Similarly, if two or more people are producing sounds which are not in unison, it would be logical for the Language Prototype not to treat those sounds as a single percept, but rather to treat them as distinct percepts, each of which should be separately evaluated by the prototype for the purpose of classication into language or non-language.
Group Performance, and Language versus Music
Given a likely preference in the Language Prototype for individual performance over group performance, and given an apparent preference in the Music Prototype in the other direction, we are left to explain the difference.
Given the hypothesis that the Music Prototype is a mutated version of the Language Prototype, the simplest explanation is to assume that a preference for group performance is yet another difference between the two prototypes.
Such a preference would not have needed to exist when the Music Prototype first evolved, because even without such a preference, Music could still fulfill a role as a signal for an altered state of mind; a signal similar to language, but which is not actually language.
But, even assuming that a preference for group preformance did not initially exist as part of the Music Prototype, it is still necessary to explain why such a preference has evolved.
Physical Safety
One candidate explanation is that of physical safety.
If music serves as a signal for experiencing emotions of thoughts unrelated to immediate reality, while in a state of mind partially disconnected from immediate reality, then it follows that listening to music potentially compromises the physical safety of the person listening to it.
If music happens better when it's performed by a group, then people will prefer to listen to it as part of a group, and that will be a safer environment in which to enter a partially disconnected state of mind.
It might have happened that people learned to sing in unison, which sounds better because its more in-tune, and then, because listening to music with a group of other people is physically safer than listening to music by yourself (which you are presumably singing to yourself if you are in a human culture that precedes modern technology with its ipods etc), people evolved a preference to listen to music in those situations.

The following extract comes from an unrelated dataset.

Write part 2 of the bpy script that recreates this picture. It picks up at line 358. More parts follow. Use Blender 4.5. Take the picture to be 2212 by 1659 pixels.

A secondary benefit of a preference for group performance is that it makes music, on average, more different from speech. So, for example, when an infant hears its tribe singing in a group, its language prototype will be discriminating enough to know that it is not listening to normal spoken language.
Other Explanations of Musical Group Performance
There have been attempts to explain music as being about group performance.
With these explanations, music is good for us because it's a group activity – people sing together so that they can better connect with each other.
The explanation I have given here is slightly different – people prefer to perform music in groups, and listen to those group performances, because it is a safer environment in which to connect to the music and to partially dis-connect from the immediate physical environment. In my explanation, the basic function of music remains entirely private, and intrinsically anti-social: to better experience the emotions of one's own daydreams.
One obvious advantage of my explanation is that it does not require group performance. If the sole purpose of music was to encourage group connection, then people would presumably not want to listen to music when they are by themselves, and it would also be hard to explain why people sometimes sing or perform to themselves. But people quite happily do both these things. If the hypothesis is that music exists to encourage group connection, then individual listening and individual performance have to be explained away as non-functional side-effects of its primary purpose.